その結果、口座を閉鎖して現金を引き出し、自宅で保管する預金者が増えた。もちろん自宅で保管するのであれば、膨大な量になる少額紙幣ではなく、保管の手間がかからない高額紙幣にする必要がある。そのため、デンマークやスイスのような国では、高額紙幣と金庫に対する需要が大変に高まった。口座閉鎖のラッシュと現金自宅保管の流れである。

銀行にとってこれは危機的な事態である。マイナス金利と口座閉鎖で破綻する銀行も出てきてもおかしくない。

そうした銀行の救済策として政府が打ち出したのが、キャッシュレス化の方向性であった。

まず、高額紙幣の流通を禁止する。そして、モノやサービスを買うと、銀行口座の預金から自動的に引き落とされるキャッシュレスな支払い手段を強力に推進し、現金の流通を不要化する。

すると、国民は引き落としの必要性から現金を銀行口座に保管しなければならないので、口座の解約はできなくなる。これで銀行は破綻の危機から救われる

このような状況がキャッシュレス化の背景にあるとすれば、日本のキャッシュレス化の動きも、銀行を救うために預金者から口座管理手数料を徴収する準備だと見ることもできる。注意しなければならない。

銀行がビットコインを飲み込む日

こうした状況で、ビットコインのような仮想通貨の相場が安定し、支払い手段として使用できるようになればどうなるだろうか?

独自のウォレットで管理され、銀行の口座を一切介さない分散型の仮想通貨は銀行にとれは脅威となる。

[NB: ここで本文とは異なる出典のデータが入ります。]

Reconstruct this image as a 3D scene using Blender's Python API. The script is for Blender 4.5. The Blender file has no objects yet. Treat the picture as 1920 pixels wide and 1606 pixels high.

しかし、キャッシュレス化が一般化した状況なら、政府が主導して銀行口座とウォレットを強制的に合体させ、銀行が管理するウォレットを通して仮想通貨を使うシステムも検討されるようになるはずだ。

仮想通貨が投機の対象にしか過ぎなかったときにはこのようなことは考えられなかったが、仮想通貨の支払い手段としての可能性が高まると、銀行による仮想通貨吸収という方向も考えられるだろう。